From 2003 to 2007, he was a senior strategic analyst with the Office of National Assessments, Australia's peak intelligence analysis agency. His work dealt with Australia's strategic environment, particularly power relations in Asia. From 1996 to 2003, Mr Medcalf was an officer of the Department of Foreign Affairs and Trade. From 2000 to 2003 he served at the Australian High Commission in New Delhi. His diplomatic experience also included a secondment to Japan's Ministry of Foreign Affairs, where he played a key role in drafting the Tokyo Forum report on nuclear non-proliferation, service as a truce monitor in Bougainville, policy development on the ASEAN Regional Forum and assisting the Canberra Commission on the Elimination of Nuclear Weapons.
Mr Medcalf's earlier work as print journalist was commended in Australia's premier media awards, the Walkleys. He has a first class Honours degree in political science and a University Medal from the University of Queensland.
He is the Australian convener of the Australia-India Roundtable and a research consultant for the International Commission on Nuclear Non-Proliferation and Disarmament.
Andrew O'Neil
Andrew O'Neill is Associate Professor in International Relations and Associate Head (Research) of the Faculty of Social Sciences. He is also Director of the Flinders International Asia Pacific Institute (see http://www.fiap.flinders.edu.au/)
Before taking up an academic position in 2000, he worked as an intelligence analyst with Australia's Defence Department. Between 2005 and 2007, O'Neill was a member of the Australian Foreign Minister's National Consultative Committee for International Security Issues.
In 2007 O'Neill held the status of visiting professor at Hiroshima University, Japan, and he is presently Chair of the International Network of Universities' Academic Committee.
Michael Wesley
Michael Wesley is the Executive Director of the Lowy Institute for International Policy. Previously he was Professor of International Relations and Director of the Griffith Asia Institute at Griffith University, and a Visiting Fellow at the University of Hong Kong and Sun Yat-Sen University in Guangzhou, China.
Prior to this, he was the Assistant Director-General for Transnational Issues at the Office of National Assessments, and a Senior Lecturer in International Relations at the University of New South Wales.
Between 2007 and 2009, Dr. Wesley was the Editor of the Australian Journal of International Affairs and a Chief Investigator in the Australian Research Council's Centre of Excellence in Policing and Security (CEPS). He has served on the Australian Research Council's College of Experts and the Queensland Art Gallery's Board of Trustees. In April 2008, he was Co-Chair (with Foreign Minister Stephen Smith) of one of the ten issue streams at the Australian government's 2020 Summit and gave the keynote speech at the Summit.

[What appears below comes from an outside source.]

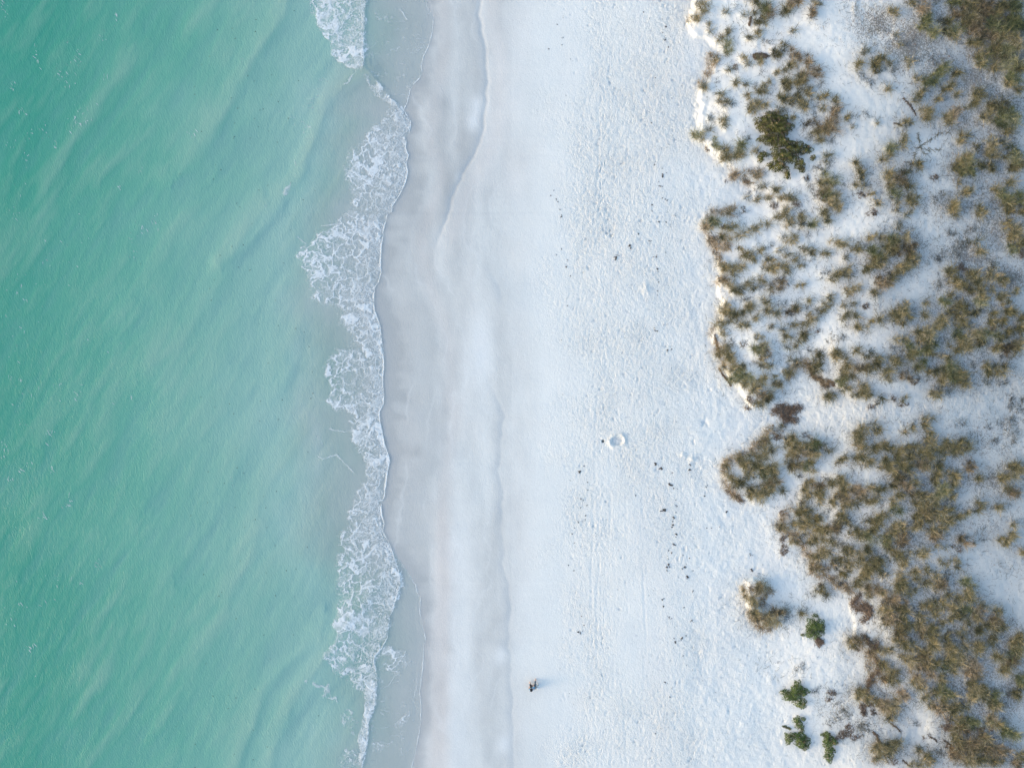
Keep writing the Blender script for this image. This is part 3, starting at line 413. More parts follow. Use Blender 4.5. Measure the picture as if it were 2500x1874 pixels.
def seaz(u, v):
    i = np.clip(np.searchsorted(sx, u) - 1, 0, len(sx) - 2); j = np.clip(np.searchsorted(sy, v) - 1, 0, len(sy) - 2)
    fu = np.clip((u - sx[i]) / (sx[i + 1] - sx[i]), 0, 1); fv = np.clip((v - sy[j]) / (sy[j + 1] - sy[j]), 0, 1)
    return (zs[j, i] * (1 - fu) + zs[j, i + 1] * fu) * (1 - fv) + (zs[j + 1, i] * (1 - fu) + zs[j + 1, i + 1] * fu) * fv
# ------------------------------------------------------------------ foam
fx = np.arange(-20.5, -5.5, .035); fy = np.arange(-32, 32, .035); fu, fv = np.meshgrid(fx, fy)
ju = fu + (fbm(fu, fv, .9, 301, 3) - .5) * 1.3; jv = fv + (fbm(fu, fv, .9, 311, 3) - .5) * 1.3
dens = np.zeros(fu.shape)
POLY = [ # lace patches: points, strength, softness (m)
 ([(750,-200)]+c1([(540,0),(580,130),(600,230),(680,330),(750,440),(800,520),(830,575),(975,565),(995,450),(990,350),(1000,200),(1005,100),(1015,0)])+[(895,-200)], .80, .5),
 (c1([(1000,600),(1040,660),(1100,790),(1150,880),(1210,945),(1310,940),(1240,850),(1180,770),(1120,690),(1060,620)]), .62, .25),
 (c1([(1180,970),(1330,940),(1388,1010),(1390,1060),(1340,1160),(1355,1200),(1376,1310),(1370,1450),(1300,1640)])+c2([(1285,5),(1195,150),(860,100)])+c1([(860,1600),(850,1500),(860,1380),(880,1290),(920,1230),(1000,1160),(1100,1060)]), .56, .5),
 (c2([(860,100),(830,170),(650,250),(590,330),(490,430),(440,500),(490,580),(510,660),(520,720),(600,790),(560,850),(700,910),(770,960),(780,1050),(830,1130),(870,1180),(930,1250),(1010,1330),(1165,1340),(1145,1200),(1110,1010),(1080,850),(1087,770),(1140,640),(1145,430),(1165,280),(1195,150)]), .58, .5),
 (c2([(900,1290),(690,1320),(620,1400),(640,1480),(700,1560),(720,1658),(1160,1658),(1165,1340),(1010,1330)]), .50, .5),
 (c3([(720,0),(700,60),(760,100),(860,180),(870,260),(900,360),(910,480),(970,560),(1030,640),(1020,720),(950,800),(940,880),(870,960),(890,1040),(930,1100),(900,1200),(1100,1250),(1168,1100),(1140,930),(1187,750),(1218,580),(1150,310),(1130,200),(1163,0)]), .62, .4),
 (c3([(900,1180),(780,1200),(780,1260),(830,1360),(770,1440),(770,1560),(760,1640)])+c4([(770,100),(770,320),(740,480),(750,600),(700,700),(690,780),(760,830),(1080,760),(1150,640),(1200,460),(1250,300),(1300,130)])+c3([(1300,1540),(1260,1400),(1190,1220),(1150,1160)]), .62, .4),
 (c4([(760,830),(800,900),(960,960),(1000,1000),(1100,1020),(1105,900),(1080,770),(820,770)]), .58, .4),
 (c4([(980,850),(1005,1000),(1000,1150),(990,1250),(950,1400),(950,1500),(965,1660),(985,1660),(1030,1450),(1035,1290),(1095,1130),(1105,950)]), .95, .15),
 (c4([(780,1220),(940,1190),(950,1260),(930,1390),(840,1370)]), .42, .3),
 (c4([(760,1660),(790,1580),(870,1520),(970,1600),(970,1660)]), .45, .4),
 (c4([(1100,700),(1180,640),(1340,640),(1450,780),(1380,860),(1250,860),(1120,790)]), .44, .3),
 (c4([(1050,1450),(1130,1420),(1220,1460),(1130,1530),(1060,1500)]), .46, .2),
 (c4([(1240,1300),(1380,1170),(1380,1260),(1280,1330)]), .46, .2),
 (c1([(1020,60),(1500,80),(1540,400),(1450,620),(1330,900),(1080,640),(1010,500)]), .22, .8),
 (c4([(1120,900),(1460,850),(1440,1500),(1040,1600),(1040,1250)]), .22, .8),
 (c3([(980,1250),(1150,1250),(1290,1540)])+c4([(1250,300),(1180,560),(950,700),(880,400)]), .20, .5),
 (c1([(240,960),(560,960),(600,1180),(420,1150)]), .22, .6), (c1([(550,560),(700,700),(620,980),(540,900)]), .18, .5),
 (c1([(620,950),(1000,960),(960,1080),(700,1100)]), .10, .6)]
for pts, a, sf in POLY:
    P = m2(pts); x0 = min(p[0] for p in P) - 2; x1 = max(p[0] for p in P) + 2; y0 = min(p[1] for p in P) - 2; y1 = max(p[1] for p in P) + 2
    i0, i1 = np.searchsorted(fx, [x0, x1]); j0, j1 = np.searchsorted(fy, [y0, y1])
    if i1 <= i0 or j1 <= j0: continue
    sl_ = (slice(j0, j1), slice(i0, i1)); k = 1.15 if sf > .2 else .3
    d = sdf(fu[sl_] + (ju[sl_] - fu[sl_]) * k, fv[sl_] + (jv[sl_] - fv[sl_]) * k, P)
    dens[sl_] = np.maximum(dens[sl_], a * sstep(-sf, sf * .9, d))
edge_d = EDGE(fv) - fu; bore_d = BORE(fv) - fu + (fbm(fu, fv, .25, 331, 2) - .5) * .16
mainv = (fv > V(1300)) & (fv < V(265))
lively = sstep(.12, .4, dens)
dens += .30 * np.exp(-np.maximum(bore_d, 0) / .55) * lively * (bore_d > -.05)
dens *= .40 + 1.12 * fbm(fu, fv, 1.7, 341, 4)
LN = [] # thin crest lines: points, half width (m), strength
def line(pts, wd, st, wob=.1, brk=0.0):
    P = m2(pts); x0 = min(p[0] for p in P) - 1; x1 = max(p[0] for p in P) + 1; y0 = min(p[1] for p in P) - 1; y1 = max(p[1] for p in P) + 1
    i0, i1 = np.searchsorted(fx, [x0, x1]); j0, j1 = np.searchsorted(fy, [y0, y1])
    if i1 <= i0 or j1 <= j0: return
    s_ = (slice(j0, j1), slice(i0, i1)); a, b = fu[s_], fv[s_]
    d = seg_dist(a + (fbm(a, b, .5, 351, 3) - .5) * wob * 2, b + (fbm(a, b, .5, 361, 3) - .5) * wob * 2, P)
    w_ = wd * (.25 + 1.3 * vn(a, b, .45, 371)) * (1 if brk == 0 else sstep(brk - .15, brk + .15, vn(a, b, .6, 381)))
    ex[s_] = np.maximum(ex[s_], st * np.clip(1 - d / (w_ + 1e-4), 0, 1) ** .7)
ex = np.zeros(fu.shape)
line(OUT[:15], .05, .8); line(OUT[12:33], .09, 1.0); line(OUT[32:], .10, 1.0); line(INNER[:12], .055, .9); line(INNER[11:16], .07, .95); line(FILM[2:], .06, .8, .08); line(FILM[:3], .05, .4)
line(c1([(1290,75),(1330,110),(1360,165)]), .05, .9); line(c1([(940,590),(890,640),(820,720)]), .14, .6, .3, .3); line(c1([(400,1330),(420,1400)]), .05, .5, .1, .4)
line(c1([(430,1480),(400,1540),(330,1640)]), .22, .6, .35, .35); line(c2([(220,20),(160,100)]), .08, .4, .1, .5)
line(c2([(930,560),(950,620),(930,900),(920,1040),(890,1130)]), .16, .7, .5, .3); line(c2([(640,250),(700,240),(810,235)]), .06, .8); line(c2([(440,340),(470,370),(510,400)]), .05, .5)
line(c3([(1180,200),(1300,188),(1420,180)]), .05, .35); line(c3([(1190,420),(1260,370),(1340,315),(1420,300),(1560,250),(1700,185)]), .08, .45, .12); line(c3([(1300,370),(1290,480),(1225,570)]), .06, .3, .12); line(c3([(1230,310),(1300,330)]), .04, .3)
line(c3([(610,530),(660,545),(720,525),(770,520),(810,570),(860,620),(910,660)]), .07, .65, .12); line(c3([(930,1415),(1030,1370),(1100,1270)]), .16, .9, .12); line(c3([(1110,140),(1010,180),(920,260),(870,240)]), .12, .8, .12); line(c3([(1150,900),(1050,920),(980,960)]), .12, .8, .12)
line(c3([(1200,1270),(1330,1440),(1400,1550)]), .05, .35, .12, .35); line(c3([(1470,1380),(1465,1470),(1405,1555)]), .05, .4)
line(c4([(905,170),(870,300)]), .10, .85, .12); line(c4([(860,330),(800,480),(740,640),(700,700)]), .10, .55, .15, .35); line(c4([(520,925),(600,950),(690,960),(680,1050),(780,1080),(830,1150),(900,1200)]), .15, .6, .45, .3); line(c4([(1450,880),(1440,1000),(1400,1080)]), .05, .5)
line(c4([(1100,1320),(1240,1300),(1380,1190)]), .05, .5, .15); line(c4([(1110,1000),(1200,960),(1260,870)]), .05, .45)
line(c3([(600,360),(650,440)]), .04, .5); line(c3([(700,300),(790,310),(860,320)]), .05, .55, .15, .3); line(c3([(810,1180),(850,1350),(940,1400)]), .08, .6, .15)
su_ = fu + (fbm(fu, fv, .7, 401, 4) - .5) * 1.5; sv_ = fv + (fbm(fu, fv, .7, 411, 4) - .5) * 1.5; wv_ = .25 + 1.5 * fbm(fu, fv, .5, 415, 3) ** 1.6 * 1.5
a1, a2 = worley(su_ * .8, sv_ * .95, .8, 21); ra_ = (fbm(fu, fv, .16, 421, 3) - .5) * .30; rb_ = (fbm(fu, fv, .16, 425, 3) - .5) * .30; su_ = su_ + ra_; sv_ = sv_ + rb_; b1, b2 = worley(su_, sv_ * 1.1, .34, 23); d1, d2_ = worley(su_ * 1.1, sv_, .17, 25)
net = lambda p, q, w_: np.clip(1 - (q - p) / np.maximum(w_, 1e-3), 0, 1)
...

His most recent books are Energy Security in Asia(Routledge, 2007); The Howard Paradox: Australian Diplomacy in Asia 1996-2006 (ABC Books, 2007); and (with Allan Gyngell) Making Australian Foreign Policy, 2nd edition, (Cambridge University Press, 2007).
Andrew O'Neil, director of the Flinders International Asia Pacific Institute, argues that President Obama's commitment to nuclear disarmament is perceived by some nations as a hollow gesture because the US now relies less on nuclear weapons for its strategic military credibility.
Rory Medcalf, International Security Program Director at the Lowy Institute, raises concern about the impact on "extended deterrence" if the US reduces its cache of nuclear weapons.
He says without assurance that the US will bring nuclear weapons to the defense of its allies, other countries may feel compelled to build their own weapons.